Siegfried The Dragon Slayer: Die Nibelungen Revisited | The Quietus

Siegfried The Dragon Slayer: Die Nibelungen Revisited

Colm McAuliffe bathes in beastly blood and watches Fritz Lang's silent fantasy epic, recently restored for home entertainment release

Fritz Lang’s epic adaptation of Die Nibelungen is five hours of ridiculous nonsense. But, my word, is it impressively ridiculous nonsense. The all-encompassing grandeur and sweep of the story towers over any modern day fantasy. If anything, this remastered edition most closely resembles Star Wars, as pre-imagined by Tolkien.

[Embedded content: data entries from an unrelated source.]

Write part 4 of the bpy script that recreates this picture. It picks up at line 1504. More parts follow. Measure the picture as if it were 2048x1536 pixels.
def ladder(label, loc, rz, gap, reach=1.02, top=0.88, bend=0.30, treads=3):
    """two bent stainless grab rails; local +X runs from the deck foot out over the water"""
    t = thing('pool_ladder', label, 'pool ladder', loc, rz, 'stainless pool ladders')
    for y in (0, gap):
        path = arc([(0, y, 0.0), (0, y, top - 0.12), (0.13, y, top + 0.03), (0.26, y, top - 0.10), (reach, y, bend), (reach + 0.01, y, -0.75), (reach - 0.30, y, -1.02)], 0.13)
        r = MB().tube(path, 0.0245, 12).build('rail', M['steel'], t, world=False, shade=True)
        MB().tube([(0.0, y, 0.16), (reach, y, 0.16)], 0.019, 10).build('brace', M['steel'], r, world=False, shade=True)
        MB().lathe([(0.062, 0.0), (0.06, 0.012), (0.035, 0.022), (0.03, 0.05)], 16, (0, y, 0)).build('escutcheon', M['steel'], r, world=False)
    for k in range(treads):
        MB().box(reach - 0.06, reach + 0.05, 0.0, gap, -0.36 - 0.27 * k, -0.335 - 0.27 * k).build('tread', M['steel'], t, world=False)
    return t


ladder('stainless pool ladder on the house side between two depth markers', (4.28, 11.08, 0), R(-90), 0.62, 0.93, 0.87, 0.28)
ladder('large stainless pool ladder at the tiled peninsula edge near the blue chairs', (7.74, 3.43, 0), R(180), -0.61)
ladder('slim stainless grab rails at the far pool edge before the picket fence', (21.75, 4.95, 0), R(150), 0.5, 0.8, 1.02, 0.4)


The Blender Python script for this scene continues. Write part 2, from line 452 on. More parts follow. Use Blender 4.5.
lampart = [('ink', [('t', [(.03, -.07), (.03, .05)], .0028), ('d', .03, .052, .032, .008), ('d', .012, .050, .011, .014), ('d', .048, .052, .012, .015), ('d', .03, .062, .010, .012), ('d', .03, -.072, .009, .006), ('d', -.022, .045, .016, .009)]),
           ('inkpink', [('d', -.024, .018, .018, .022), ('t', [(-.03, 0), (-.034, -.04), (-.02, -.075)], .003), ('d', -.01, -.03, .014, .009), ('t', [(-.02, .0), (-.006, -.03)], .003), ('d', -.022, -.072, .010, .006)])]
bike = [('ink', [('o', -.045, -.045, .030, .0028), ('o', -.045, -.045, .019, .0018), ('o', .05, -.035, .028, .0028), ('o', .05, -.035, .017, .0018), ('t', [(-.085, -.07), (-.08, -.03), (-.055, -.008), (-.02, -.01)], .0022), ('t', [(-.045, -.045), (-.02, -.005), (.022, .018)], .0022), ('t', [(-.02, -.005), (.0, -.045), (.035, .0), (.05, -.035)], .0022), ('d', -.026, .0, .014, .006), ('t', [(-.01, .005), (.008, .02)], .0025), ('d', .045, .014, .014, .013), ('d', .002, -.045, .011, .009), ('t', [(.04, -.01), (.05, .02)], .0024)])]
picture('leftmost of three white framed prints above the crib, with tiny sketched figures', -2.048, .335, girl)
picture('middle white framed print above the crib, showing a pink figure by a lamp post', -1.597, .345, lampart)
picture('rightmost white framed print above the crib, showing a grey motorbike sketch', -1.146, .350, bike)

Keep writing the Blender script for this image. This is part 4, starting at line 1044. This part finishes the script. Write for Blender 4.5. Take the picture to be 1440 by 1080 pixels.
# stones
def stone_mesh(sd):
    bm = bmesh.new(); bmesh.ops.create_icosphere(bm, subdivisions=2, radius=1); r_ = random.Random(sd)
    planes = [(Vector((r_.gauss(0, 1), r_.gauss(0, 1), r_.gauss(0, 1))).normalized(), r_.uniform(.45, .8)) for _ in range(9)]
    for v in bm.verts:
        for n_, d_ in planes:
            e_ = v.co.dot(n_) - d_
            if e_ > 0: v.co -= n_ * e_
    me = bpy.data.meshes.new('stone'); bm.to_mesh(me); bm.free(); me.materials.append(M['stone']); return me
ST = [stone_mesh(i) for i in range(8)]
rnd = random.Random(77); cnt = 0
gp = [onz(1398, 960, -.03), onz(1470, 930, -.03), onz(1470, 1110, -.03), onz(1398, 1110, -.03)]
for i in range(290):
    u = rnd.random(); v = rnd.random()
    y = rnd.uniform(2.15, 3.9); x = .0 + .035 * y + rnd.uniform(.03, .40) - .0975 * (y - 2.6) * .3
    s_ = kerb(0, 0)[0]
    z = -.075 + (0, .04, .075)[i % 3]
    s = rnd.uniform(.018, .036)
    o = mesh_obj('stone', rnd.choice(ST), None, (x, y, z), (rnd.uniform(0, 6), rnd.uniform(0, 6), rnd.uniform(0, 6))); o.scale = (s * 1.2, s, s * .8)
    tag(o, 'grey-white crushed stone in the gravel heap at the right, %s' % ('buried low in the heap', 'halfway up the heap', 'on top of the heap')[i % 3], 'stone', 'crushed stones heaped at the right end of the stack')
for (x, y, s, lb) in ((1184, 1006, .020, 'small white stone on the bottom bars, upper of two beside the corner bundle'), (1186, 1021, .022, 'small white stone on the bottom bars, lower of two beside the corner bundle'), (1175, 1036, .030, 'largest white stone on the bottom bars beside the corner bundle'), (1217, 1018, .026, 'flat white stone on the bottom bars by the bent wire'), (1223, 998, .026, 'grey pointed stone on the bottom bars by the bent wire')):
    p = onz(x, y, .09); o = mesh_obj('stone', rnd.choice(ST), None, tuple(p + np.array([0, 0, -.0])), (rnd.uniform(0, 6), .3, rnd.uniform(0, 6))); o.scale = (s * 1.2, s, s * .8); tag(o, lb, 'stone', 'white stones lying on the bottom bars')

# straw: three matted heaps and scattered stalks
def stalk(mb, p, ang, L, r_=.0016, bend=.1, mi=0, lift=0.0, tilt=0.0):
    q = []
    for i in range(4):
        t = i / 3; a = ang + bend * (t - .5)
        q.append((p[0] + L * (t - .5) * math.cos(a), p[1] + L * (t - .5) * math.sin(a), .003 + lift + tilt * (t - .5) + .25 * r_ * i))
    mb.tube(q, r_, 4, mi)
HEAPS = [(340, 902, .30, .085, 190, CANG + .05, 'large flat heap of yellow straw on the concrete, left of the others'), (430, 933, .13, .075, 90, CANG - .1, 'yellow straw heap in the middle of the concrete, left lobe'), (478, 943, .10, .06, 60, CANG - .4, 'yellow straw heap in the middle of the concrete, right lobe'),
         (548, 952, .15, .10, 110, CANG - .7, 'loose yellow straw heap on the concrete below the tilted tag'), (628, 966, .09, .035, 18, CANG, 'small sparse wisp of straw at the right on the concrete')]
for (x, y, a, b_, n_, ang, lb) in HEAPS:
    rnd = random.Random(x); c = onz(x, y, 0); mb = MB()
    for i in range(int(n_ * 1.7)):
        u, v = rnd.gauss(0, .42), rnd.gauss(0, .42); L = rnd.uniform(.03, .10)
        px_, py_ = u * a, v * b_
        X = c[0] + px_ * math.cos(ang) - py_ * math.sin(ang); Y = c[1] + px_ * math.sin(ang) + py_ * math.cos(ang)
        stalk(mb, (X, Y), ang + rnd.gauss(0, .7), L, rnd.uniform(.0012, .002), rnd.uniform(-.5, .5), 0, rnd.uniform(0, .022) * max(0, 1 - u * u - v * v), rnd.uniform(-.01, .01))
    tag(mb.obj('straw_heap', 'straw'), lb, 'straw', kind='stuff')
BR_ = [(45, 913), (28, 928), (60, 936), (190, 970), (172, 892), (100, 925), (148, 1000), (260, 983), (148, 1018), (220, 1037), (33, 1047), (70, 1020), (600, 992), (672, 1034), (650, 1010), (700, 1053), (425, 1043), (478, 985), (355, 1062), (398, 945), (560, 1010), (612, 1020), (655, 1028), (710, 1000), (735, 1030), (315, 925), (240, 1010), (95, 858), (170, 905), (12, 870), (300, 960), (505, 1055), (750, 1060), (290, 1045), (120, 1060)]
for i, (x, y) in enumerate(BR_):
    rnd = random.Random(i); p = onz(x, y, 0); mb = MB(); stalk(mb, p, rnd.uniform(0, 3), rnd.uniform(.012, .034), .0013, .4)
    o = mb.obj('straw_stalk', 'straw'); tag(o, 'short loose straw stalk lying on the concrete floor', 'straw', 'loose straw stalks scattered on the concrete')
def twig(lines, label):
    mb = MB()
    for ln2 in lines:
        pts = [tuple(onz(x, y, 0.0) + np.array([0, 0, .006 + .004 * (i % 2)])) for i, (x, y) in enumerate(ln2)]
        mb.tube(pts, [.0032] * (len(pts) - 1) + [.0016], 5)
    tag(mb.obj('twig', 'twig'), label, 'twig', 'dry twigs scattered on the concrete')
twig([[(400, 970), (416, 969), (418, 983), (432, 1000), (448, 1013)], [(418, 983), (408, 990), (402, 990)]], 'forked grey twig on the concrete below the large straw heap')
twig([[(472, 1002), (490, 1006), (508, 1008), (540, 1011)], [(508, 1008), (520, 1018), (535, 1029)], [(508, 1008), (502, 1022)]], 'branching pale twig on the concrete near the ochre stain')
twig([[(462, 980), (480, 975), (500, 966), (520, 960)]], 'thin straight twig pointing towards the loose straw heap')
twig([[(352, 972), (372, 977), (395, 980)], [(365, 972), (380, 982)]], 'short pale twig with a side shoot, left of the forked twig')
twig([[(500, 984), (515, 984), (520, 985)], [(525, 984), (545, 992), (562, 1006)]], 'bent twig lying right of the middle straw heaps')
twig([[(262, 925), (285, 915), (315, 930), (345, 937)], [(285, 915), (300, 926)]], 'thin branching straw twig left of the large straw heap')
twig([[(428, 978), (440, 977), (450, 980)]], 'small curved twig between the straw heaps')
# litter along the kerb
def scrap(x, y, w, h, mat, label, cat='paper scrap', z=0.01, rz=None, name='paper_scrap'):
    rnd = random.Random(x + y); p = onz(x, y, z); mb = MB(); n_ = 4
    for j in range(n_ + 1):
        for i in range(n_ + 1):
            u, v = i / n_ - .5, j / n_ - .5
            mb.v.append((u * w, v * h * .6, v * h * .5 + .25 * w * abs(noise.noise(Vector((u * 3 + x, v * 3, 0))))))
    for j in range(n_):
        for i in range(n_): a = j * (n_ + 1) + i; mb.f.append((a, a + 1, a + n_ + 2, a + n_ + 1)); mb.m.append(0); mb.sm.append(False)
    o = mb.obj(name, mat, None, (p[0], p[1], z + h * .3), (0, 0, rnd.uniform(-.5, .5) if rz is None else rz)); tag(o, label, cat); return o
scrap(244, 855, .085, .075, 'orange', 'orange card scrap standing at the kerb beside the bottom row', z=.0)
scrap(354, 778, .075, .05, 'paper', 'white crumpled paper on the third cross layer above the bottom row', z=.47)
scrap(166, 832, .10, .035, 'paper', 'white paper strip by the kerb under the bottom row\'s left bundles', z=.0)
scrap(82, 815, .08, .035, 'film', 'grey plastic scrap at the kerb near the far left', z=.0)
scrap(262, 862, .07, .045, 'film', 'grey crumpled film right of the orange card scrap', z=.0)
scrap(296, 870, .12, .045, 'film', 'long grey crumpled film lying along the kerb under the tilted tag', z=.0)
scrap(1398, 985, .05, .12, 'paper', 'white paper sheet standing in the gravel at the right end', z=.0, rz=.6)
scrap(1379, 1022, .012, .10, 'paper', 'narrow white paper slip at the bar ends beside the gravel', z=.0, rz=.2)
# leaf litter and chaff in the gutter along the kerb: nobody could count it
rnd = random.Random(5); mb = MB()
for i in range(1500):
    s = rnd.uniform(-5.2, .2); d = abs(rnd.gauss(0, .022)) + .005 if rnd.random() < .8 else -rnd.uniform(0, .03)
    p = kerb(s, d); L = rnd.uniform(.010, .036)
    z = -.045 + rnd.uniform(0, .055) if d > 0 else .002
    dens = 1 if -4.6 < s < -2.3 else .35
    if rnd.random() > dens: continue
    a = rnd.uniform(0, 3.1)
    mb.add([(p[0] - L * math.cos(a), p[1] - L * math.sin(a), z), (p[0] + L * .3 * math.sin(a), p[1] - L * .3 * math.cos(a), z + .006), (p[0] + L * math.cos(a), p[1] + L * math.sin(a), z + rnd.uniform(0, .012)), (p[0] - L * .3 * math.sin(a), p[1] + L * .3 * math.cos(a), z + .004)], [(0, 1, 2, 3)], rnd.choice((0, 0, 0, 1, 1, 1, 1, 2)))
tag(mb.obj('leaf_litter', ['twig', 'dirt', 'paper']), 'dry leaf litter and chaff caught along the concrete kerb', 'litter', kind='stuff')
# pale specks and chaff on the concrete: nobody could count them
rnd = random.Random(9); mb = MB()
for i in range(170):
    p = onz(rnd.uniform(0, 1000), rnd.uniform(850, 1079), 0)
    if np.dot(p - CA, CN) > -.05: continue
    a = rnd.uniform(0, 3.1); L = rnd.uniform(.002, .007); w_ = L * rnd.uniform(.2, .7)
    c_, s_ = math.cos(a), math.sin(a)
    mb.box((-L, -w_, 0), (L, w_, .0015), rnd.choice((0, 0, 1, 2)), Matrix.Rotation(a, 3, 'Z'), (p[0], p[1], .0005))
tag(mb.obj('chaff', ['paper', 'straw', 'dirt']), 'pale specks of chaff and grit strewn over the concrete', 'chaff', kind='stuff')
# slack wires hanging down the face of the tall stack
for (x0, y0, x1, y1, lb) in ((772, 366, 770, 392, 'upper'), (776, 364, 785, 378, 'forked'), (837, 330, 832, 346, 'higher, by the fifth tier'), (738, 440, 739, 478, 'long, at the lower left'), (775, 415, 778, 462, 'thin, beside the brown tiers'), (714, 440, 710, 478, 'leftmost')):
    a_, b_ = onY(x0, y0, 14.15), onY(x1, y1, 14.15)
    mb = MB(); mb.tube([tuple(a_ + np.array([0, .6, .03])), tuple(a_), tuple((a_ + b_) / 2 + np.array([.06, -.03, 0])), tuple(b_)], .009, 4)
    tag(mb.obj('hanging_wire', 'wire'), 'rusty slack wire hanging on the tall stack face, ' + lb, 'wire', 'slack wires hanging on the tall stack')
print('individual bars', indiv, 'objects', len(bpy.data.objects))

The tale itself dates from the 13th century, and the sepia-bordering-on-jaundiced tones of the film version suggests this was made around the same time. However, Lang completed his vision in 1924, originally releasing it in two parts. The first focused upon Siegfried (Paul Richter), our dashing, musclebound He-Man hero, who busies himself living in a mountain. Having manufactured a series of swords with his friends – who, judging by their warped faces, appear to be perpetually in the throes of a meth binge – he slays a dragon and bathes in its blood, thus granting himself invincibility.

Aided and abetted by this infinite bravado, Siegfried marries the ostensibly beautiful, virtuous and wondrous Kriemhild (Margarete Schön). Alas, his boisterous attempts at arranging the marriage of Kriemhild’s brother King Gunther (Theodor Loos) to the warrior Brunhild (Hanna Ralph) causes untold havoc and chaos among the in-laws and beyond. The second part sees Kriemhild revealed as a true n’er do well, moving to the Far East, marrying Attila the Hun and plotting ruthless revenge against those who have done her wrong.

The simple fact that Lang succeeded in translating this to the big screen is remarkable in itself. His directorial approach is heavily stylised, especially in the first part, which is all angles and arcades, abstracts and anomalies – curiously resembling a shrill misé-en-scene, or what can only be described as an Expressionist hangover. The director solders the tenets of architecture onto his characters; they become part of the décor, creating an often industrial and contrapuntal arrangement of actors amid the woodland landscapes.

With all these visual slants and geometrics, it’s a wonder that the protagonists do not reach out and poke the viewer right in the eye. But the Siegfried character ultimately reveals himself as one worthy of pity and sympathy. Lang portrays him as the classic tragic hero who opposes the world and prevents it from stagnating. His defeat is inevitable but by no means senseless. Kriemhild also opposes the world actively, by seeking revenge, but through purely nefarious means and therefore becomes guilty herself.

However, it’s impossible to avoid the fascistic baggage that accompanies Die Nibelungen. The movie was loved by Hitler and Goebbels – its opening credits display a dedication "for the German people" – and the first half was re-released in 1933 with a spoken prologue and Wagnerian soundtrack. Presumably, the final subsidence for the duration of part two into a cycle of demented bedlam and rampant nihilism was out of bounds for a Nazi government eager to derive a propagandist doctrine from Lang’s work.

Almost one hundred years on, any attempts to tease nationalist rhetoric from this movie is completely undermined by its tapestry of hieroglyphics. The pictorial overwhelms the dramatic – in fact, Die Nibelungen now probably makes a better still than film. There’s an art-for-art’s sake decadence here, which Lang captures in unmistakably physical terms. One can argue that if Hitler and his ilk viewed Die Nibelungen as prefiguring the rise of the übermensch, Lang, by virtue of the thrilling end-piece siege and denouement, equally foretold their downfall.

While Lang’s later Metropolis (1927) and M (1931) might be, respectively, his most fêted and most cinematic pictures, Die Nibelungen works best viewed as a period curio and pivotal vestige in both Lang’s development as an auteur and within the wider development of film in the silent era. The feature was produced on a scale unparalleled in the history of German cinema and, perhaps unsurprisingly, Alfred Hitchcock was a visitor to the lot at the completion of production.

The reckless flaunting of architectural excess, through gigantic medieval castles and complete prehistoric forests made entirely of concrete, is still stunning in terms of style and ideological ambition. While the acting and plot construction may not have aged well, the film still manages to offer a fascinating and complex contribution to 1920s discourse on modernity. Lang, who once described Die Nibelungen as a "Western for the European", weds the story’s key themes – fate, murder, revenge – to some of the most functional compositions in cinema.

Die Nibelungen is out now on Blu-ray and DVD via Masters of Cinema/Eureka Entertainment.